Monday, April 20, 2009

ANGRY MUSICAL REVIEW: Cats

Moved by the spirit of a great friend today, I will be presenting you with my review of the musical 'Cats'. I'm not really into musicals all that much, and have better things to do than watch them. If it is possible to offend you in any way, you should probably not read this.

As stated, I am not interested in watching or listening to this musical, or whatever, mainly due to the fucked up pictures I found on the internet which display images of whatever freaks they talked into being in this thing, doing just seven different flavors of fucked up. Instead, I will be providing you with a review directly from a basic synopsis I found online:

Act I - When Cats are Maddened by the Midnight Dance
What the FUCK does that mean? I'm really searching here. If we're talking about indoor cats, then maybe they're upset because some jackass in a fucking fur suit is prancing around in the middle of the god damned night, and that's where whoever wrote this got their idea. So the cats are maddened, or being maddened in this act, or some crap. So what do they do? Thex explain that they are some tribe, and they all hang out, and there's a dance tonight and one of them gets to be reincarnated. Oh. Well that makes sense. I'd pay fucking $80 to sit in the fucking loft and watch that. That's got all of my god damn interests rolled into one. Fucking Tribe Bullshit, Cat Dancing, and God Damn Reincarnation. Fuck it! I'll buy tickets to any fucking thing!
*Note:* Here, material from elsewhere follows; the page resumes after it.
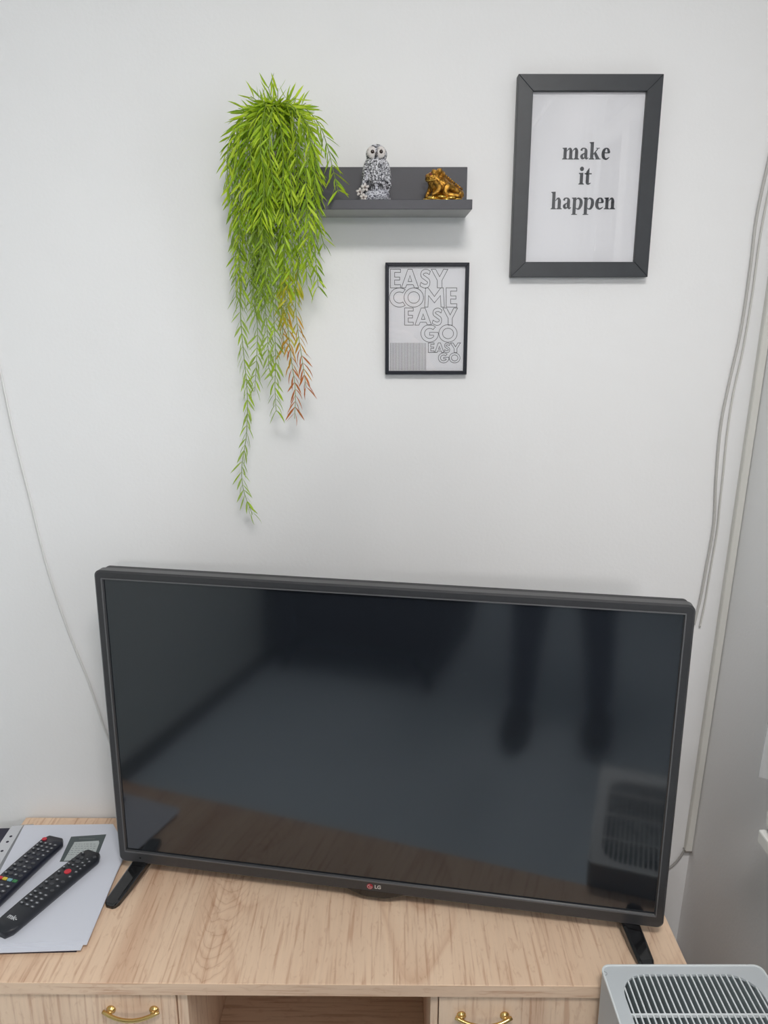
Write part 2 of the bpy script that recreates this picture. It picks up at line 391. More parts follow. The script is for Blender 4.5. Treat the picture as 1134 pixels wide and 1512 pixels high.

They introduce the cats, which from what I gather is a bunch of bullshit. Oh, also one of the cats is named Rumpleteazer. Just... what the shit....

So then there's singing and dancing. Fuck.



Act II - Why Will the Summer Day Delay - When Will Time Flow Away?
Ok, not as bad as the name for the first act, but based on how accurate it proved to be, I bet this act has absolutely NOTHING to do with summer bullshit.

So apparently here they introduce some more cats, which is great. We're half way through the fucking thing and you're still introducing characters. What critic of the arts wouldn't give this two fucking thumbs up? Why, I'd stake my whole reputation on this fucking thing being a literary epidemic of genius! Oh yeah! One of the cats is a train conductor. Fuck em with that too!

You know what? Bullshit. I don't even have to finish reading the script, because the guy is just making shit up. Anybody can do this. What happens next? I bet a cat gets mugged, and then they find a magical cat. Well guess what! They fucking do! They fucking find a magical cat, after one of them gets mugged. And get ready for a spoiler, cause here's the end: One of the cats gets sent to heaven. Holy shit.



If you were to ask my opinion of the musical 'Cats' on a scale of one to ten, I'd just stand there and look at you like the dumbass you are. This is just an hour of furries doing absolutely random shit. And why the fuck is everyone a cat? Where does that metaphor come into play? OH YEAH! I GET IT! IT'S EX-FUCKING-ZACTLY THE SAME AS PEOPLE, BUT WITH CATS. FUCK ME WITH AN OSTRIDGE THAT'S DEEP!!!

Basically, if you're in New York City, and you've got the opportunity to see this, you'd be better off just getting peed on in Times Square. And look... if you've got some kind of thing for the whole 'cat people' furry crap, I don't give a shit, but keep it in the fucking bedroom. You don't see me chasing your retarded ass around the square with a whip, so take a fucking hint.

1 comment:

  1. That is the funniest thing i've read in a LOOONG time. Holy Crap! Keep that stuff coming!!!!